Task objective
Repeat the data that follows, word for word, without the images.

++++ Dataset section ++++

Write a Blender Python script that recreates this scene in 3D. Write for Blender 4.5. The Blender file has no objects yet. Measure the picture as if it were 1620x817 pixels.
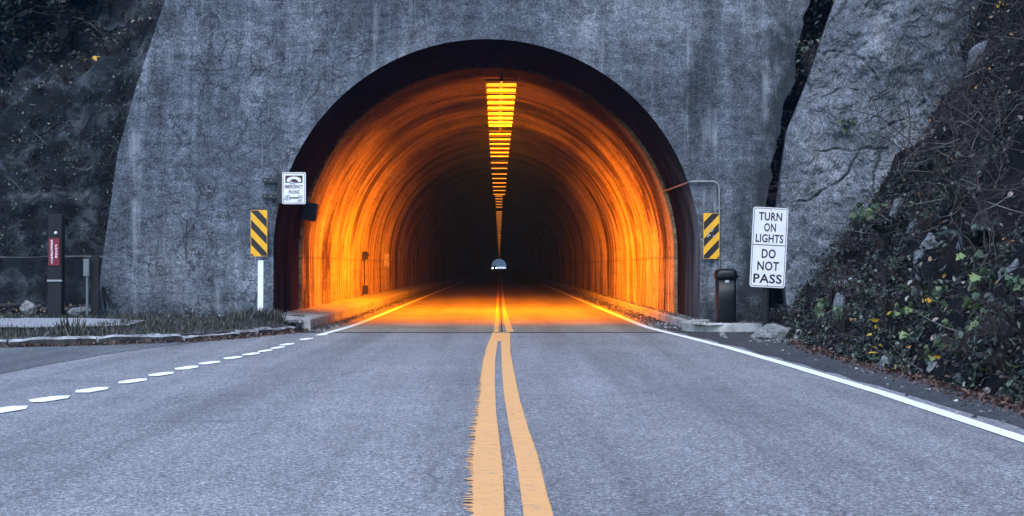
import bpy, bmesh, math, random
import numpy as np
from mathutils import Vector, Matrix, noise
R = math.radians
random.seed(7); rng = np.random.default_rng(7)
scene = bpy.context.scene
col = scene.collection

# ------------------------------------------------------------------ camera, sky, sun, exposure
cam_d = bpy.data.cameras.new('camera'); cam = bpy.data.objects.new('camera', cam_d); col.objects.link(cam)
cam.location = (0, 0, 1.25); cam.rotation_euler = (R(90), 0, 0)
cam_d.sensor_width = 36; cam_d.lens = 53.33; cam_d.shift_x = 20/1620; cam_d.shift_y = 13.5/1620
cam_d.clip_start = 0.1; cam_d.clip_end = 5000
scene.camera = cam
SUN_EL, SUN_ROT = R(52), R(190)
world = bpy.data.worlds.new('World'); scene.world = world; world.use_nodes = True
wn = world.node_tree; bg = wn.nodes['Background']
sky = wn.nodes.new('ShaderNodeTexSky'); sky.sky_type = 'NISHITA'; sky.sun_disc = False
sky.sun_elevation = SUN_EL; sky.sun_rotation = SUN_ROT; sky.ozone_density = 4.0; sky.dust_density = 0.6; sky.air_density = 1.2
wn.links.new(sky.outputs[0], bg.inputs[0]); bg.inputs[1].default_value = 0.15
sd = bpy.data.lights.new('sun', 'SUN'); sun = bpy.data.objects.new('sun', sd); col.objects.link(sun)
sd.energy = 0.7; sd.angle = R(30); sd.color = (1, .96, .9)
sun.rotation_euler = (R(90) - SUN_EL, 0, -(SUN_ROT - math.pi)); sun.location = (0, -20, 30)
vs = scene.view_settings
vs.view_transform = 'Standard'; vs.look = 'None'; vs.gamma = 1; vs.use_curve_mapping = False; vs.exposure = 1.75
scene.render.engine = 'CYCLES'
try:
    scene.cycles.use_denoising = True; scene.cycles.denoiser = 'OPENIMAGEDENOISE'
    scene.cycles.max_bounces = 6; scene.cycles.diffuse_bounces = 3; scene.cycles.use_adaptive_sampling = False
    scene.cycles.sample_clamp_indirect = 4
except Exception: pass

# ------------------------------------------------------------------ materials
class NT:
    def __init__(s, name):
        s.m = bpy.data.materials.new(name); s.m.use_nodes = True
        s.n = s.m.node_tree.nodes; s.l = s.m.node_tree.links; s.b = s.n['Principled BSDF']
    def new(s, t, **kw):
        n = s.n.new(t)
        for k, v in kw.items(): setattr(n, k, v)
        return n
    def put(s, sock, v):
        if hasattr(v, 'links') or isinstance(v, bpy.types.NodeSocket): s.l.new(v, sock)
        else: sock.default_value = v
    def coord(s, scale=(1, 1, 1), kind='Object'):
        tc = s.new('ShaderNodeTexCoord'); mp = s.new('ShaderNodeMapping'); mp.inputs['Scale'].default_value = scale
        s.l.new(tc.outputs[kind], mp.inputs[0]); return mp.outputs[0]
    def noise(s, vec, scale, detail=4, rough=.55, dist=0):
        n = s.new('ShaderNodeTexNoise'); s.l.new(vec, n.inputs['Vector'])
        n.inputs['Scale'].default_value = scale; n.inputs['Detail'].default_value = detail
        n.inputs['Roughness'].default_value = rough; n.inputs['Distortion'].default_value = dist
        return n.outputs['Fac']
    def vor(s, vec, scale, feature='F1', out='Distance'):
        n = s.new('ShaderNodeTexVoronoi', feature=feature); s.put(n.inputs['Vector'], vec)
        n.inputs['Scale'].default_value = scale; return n.outputs[out]
    def ramp(s, fac, stops):
        n = s.new('ShaderNodeValToRGB'); s.l.new(fac, n.inputs[0]); e = n.color_ramp.elements
        while len(e) < len(stops): e.new(.5)
        for q, (p, c) in zip(e, stops):
            q.position = p; q.color = (c, c, c, 1) if not hasattr(c, '__len__') else (*c, 1)
        return n.outputs[0]
    def mix(s, fac, a, b, mode='MIX'):
        n = s.new('ShaderNodeMix', data_type='RGBA', blend_type=mode)
        s.put(n.inputs[0], fac)
        for sock, v in ((n.inputs[6], a), (n.inputs[7], b)):
            if isinstance(v, bpy.types.NodeSocket): s.l.new(v, sock)
            else: sock.default_value = (*v, 1) if hasattr(v, '__len__') else (v, v, v, 1)
        return n.outputs[2]
    def math(s, op, a, b=None, c=None):
        n = s.new('ShaderNodeMath', operation=op)
        for i, v in enumerate((a, b, c)):
            if v is not None: s.put(n.inputs[i], v)
        return n.outputs[0]
    def add_vec(s, vec, fac, amount):
        a = s.new('ShaderNodeVectorMath', operation='MULTIPLY_ADD'); s.l.new(fac, a.inputs[0])
        a.inputs[1].default_value = (amount,)*3; s.l.new(vec, a.inputs[2]); return a.outputs[0]
    def bump(s, h, strength=.4, dist=.02, prev=None):
        n = s.new('ShaderNodeBump'); s.l.new(h, n.inputs['Height']); n.inputs['Strength'].default_value = strength
        n.inputs['Distance'].default_value = dist
        if prev is not None: s.l.new(prev, n.inputs['Normal'])
        return n.outputs[0]
    def done(s, color, rough=.85, normal=None, spec=.3, metal=0):
        s.put(s.b.inputs['Base Color'], color if isinstance(color, bpy.types.NodeSocket) else (*color, 1))
        s.put(s.b.inputs['Roughness'], rough); s.b.inputs['Specular IOR Level'].default_value = spec
        s.b.inputs['Metallic'].default_value = metal
        if normal is not None: s.l.new(normal, s.b.inputs['Normal'])
        return s.m

def simple(name, c, rough=.6, var=.25, scale=14, spec=.35, metal=0, bump=.15):
    t = NT(name); v = t.coord(); n = t.noise(v, scale, 5)
    lo = tuple(x*(1-var) for x in c); hi = tuple(min(1, x*(1+var)) for x in c)
    cc = t.ramp(n, [(.3, lo), (.7, hi)])
    return t.done(cc, rough, t.bump(n, bump, .01), spec, metal)

def emit(name, c, s, sample='AUTO'):
    t = NT(name); t.b.inputs['Base Color'].default_value = (*c, 1)
    t.b.inputs['Emission Color'].default_value = (*c, 1); t.b.inputs['Emission Strength'].default_value = s
    try: t.m.cycles.emission_sampling = sample
    except Exception: pass
    return t.m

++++

Task output
Write a Blender Python script that recreates this scene in 3D. Write for Blender 4.5. The Blender file has no objects yet. Measure the picture as if it were 1620x817 pixels.
import bpy, bmesh, math, random
import numpy as np
from mathutils import Vector, Matrix, noise
R = math.radians
random.seed(7); rng = np.random.default_rng(7)
scene = bpy.context.scene
col = scene.collection

# ------------------------------------------------------------------ camera, sky, sun, exposure
cam_d = bpy.data.cameras.new('camera'); cam = bpy.data.objects.new('camera', cam_d); col.objects.link(cam)
cam.location = (0, 0, 1.25); cam.rotation_euler = (R(90), 0, 0)
cam_d.sensor_width = 36; cam_d.lens = 53.33; cam_d.shift_x = 20/1620; cam_d.shift_y = 13.5/1620
cam_d.clip_start = 0.1; cam_d.clip_end = 5000
scene.camera = cam
SUN_EL, SUN_ROT = R(52), R(190)
world = bpy.data.worlds.new('World'); scene.world = world; world.use_nodes = True
wn = world.node_tree; bg = wn.nodes['Background']
sky = wn.nodes.new('ShaderNodeTexSky'); sky.sky_type = 'NISHITA'; sky.sun_disc = False
sky.sun_elevation = SUN_EL; sky.sun_rotation = SUN_ROT; sky.ozone_density = 4.0; sky.dust_density = 0.6; sky.air_density = 1.2
wn.links.new(sky.outputs[0], bg.inputs[0]); bg.inputs[1].default_value = 0.15
sd = bpy.data.lights.new('sun', 'SUN'); sun = bpy.data.objects.new('sun', sd); col.objects.link(sun)
sd.energy = 0.7; sd.angle = R(30); sd.color = (1, .96, .9)
sun.rotation_euler = (R(90) - SUN_EL, 0, -(SUN_ROT - math.pi)); sun.location = (0, -20, 30)
vs = scene.view_settings
vs.view_transform = 'Standard'; vs.look = 'None'; vs.gamma = 1; vs.use_curve_mapping = False; vs.exposure = 1.75
scene.render.engine = 'CYCLES'
try:
    scene.cycles.use_denoising = True; scene.cycles.denoiser = 'OPENIMAGEDENOISE'
    scene.cycles.max_bounces = 6; scene.cycles.diffuse_bounces = 3; scene.cycles.use_adaptive_sampling = False
    scene.cycles.sample_clamp_indirect = 4
except Exception: pass

# ------------------------------------------------------------------ materials
class NT:
    def __init__(s, name):
        s.m = bpy.data.materials.new(name); s.m.use_nodes = True
        s.n = s.m.node_tree.nodes; s.l = s.m.node_tree.links; s.b = s.n['Principled BSDF']
    def new(s, t, **kw):
        n = s.n.new(t)
        for k, v in kw.items(): setattr(n, k, v)
        return n
    def put(s, sock, v):
        if hasattr(v, 'links') or isinstance(v, bpy.types.NodeSocket): s.l.new(v, sock)
        else: sock.default_value = v
    def coord(s, scale=(1, 1, 1), kind='Object'):
        tc = s.new('ShaderNodeTexCoord'); mp = s.new('ShaderNodeMapping'); mp.inputs['Scale'].default_value = scale
        s.l.new(tc.outputs[kind], mp.inputs[0]); return mp.outputs[0]
    def noise(s, vec, scale, detail=4, rough=.55, dist=0):
        n = s.new('ShaderNodeTexNoise'); s.l.new(vec, n.inputs['Vector'])
        n.inputs['Scale'].default_value = scale; n.inputs['Detail'].default_value = detail
        n.inputs['Roughness'].default_value = rough; n.inputs['Distortion'].default_value = dist
        return n.outputs['Fac']
    def vor(s, vec, scale, feature='F1', out='Distance'):
        n = s.new('ShaderNodeTexVoronoi', feature=feature); s.put(n.inputs['Vector'], vec)
        n.inputs['Scale'].default_value = scale; return n.outputs[out]
    def ramp(s, fac, stops):
        n = s.new('ShaderNodeValToRGB'); s.l.new(fac, n.inputs[0]); e = n.color_ramp.elements
        while len(e) < len(stops): e.new(.5)
        for q, (p, c) in zip(e, stops):
            q.position = p; q.color = (c, c, c, 1) if not hasattr(c, '__len__') else (*c, 1)
        return n.outputs[0]
    def mix(s, fac, a, b, mode='MIX'):
        n = s.new('ShaderNodeMix', data_type='RGBA', blend_type=mode)
        s.put(n.inputs[0], fac)
        for sock, v in ((n.inputs[6], a), (n.inputs[7], b)):
            if isinstance(v, bpy.types.NodeSocket): s.l.new(v, sock)
            else: sock.default_value = (*v, 1) if hasattr(v, '__len__') else (v, v, v, 1)
        return n.outputs[2]
    def math(s, op, a, b=None, c=None):
        n = s.new('ShaderNodeMath', operation=op)
        for i, v in enumerate((a, b, c)):
            if v is not None: s.put(n.inputs[i], v)
        return n.outputs[0]
    def add_vec(s, vec, fac, amount):
        a = s.new('ShaderNodeVectorMath', operation='MULTIPLY_ADD'); s.l.new(fac, a.inputs[0])
        a.inputs[1].default_value = (amount,)*3; s.l.new(vec, a.inputs[2]); return a.outputs[0]
    def bump(s, h, strength=.4, dist=.02, prev=None):
        n = s.new('ShaderNodeBump'); s.l.new(h, n.inputs['Height']); n.inputs['Strength'].default_value = strength
        n.inputs['Distance'].default_value = dist
        if prev is not None: s.l.new(prev, n.inputs['Normal'])
        return n.outputs[0]
    def done(s, color, rough=.85, normal=None, spec=.3, metal=0):
        s.put(s.b.inputs['Base Color'], color if isinstance(color, bpy.types.NodeSocket) else (*color, 1))
        s.put(s.b.inputs['Roughness'], rough); s.b.inputs['Specular IOR Level'].default_value = spec
        s.b.inputs['Metallic'].default_value = metal
        if normal is not None: s.l.new(normal, s.b.inputs['Normal'])
        return s.m

def simple(name, c, rough=.6, var=.25, scale=14, spec=.35, metal=0, bump=.15):
    t = NT(name); v = t.coord(); n = t.noise(v, scale, 5)
    lo = tuple(x*(1-var) for x in c); hi = tuple(min(1, x*(1+var)) for x in c)
    cc = t.ramp(n, [(.3, lo), (.7, hi)])
    return t.done(cc, rough, t.bump(n, bump, .01), spec, metal)

def emit(name, c, s, sample='AUTO'):
    t = NT(name); t.b.inputs['Base Color'].default_value = (*c, 1)
    t.b.inputs['Emission Color'].default_value = (*c, 1); t.b.inputs['Emission Strength'].default_value = s
    try: t.m.cycles.emission_sampling = sample
    except Exception: pass
    return t.m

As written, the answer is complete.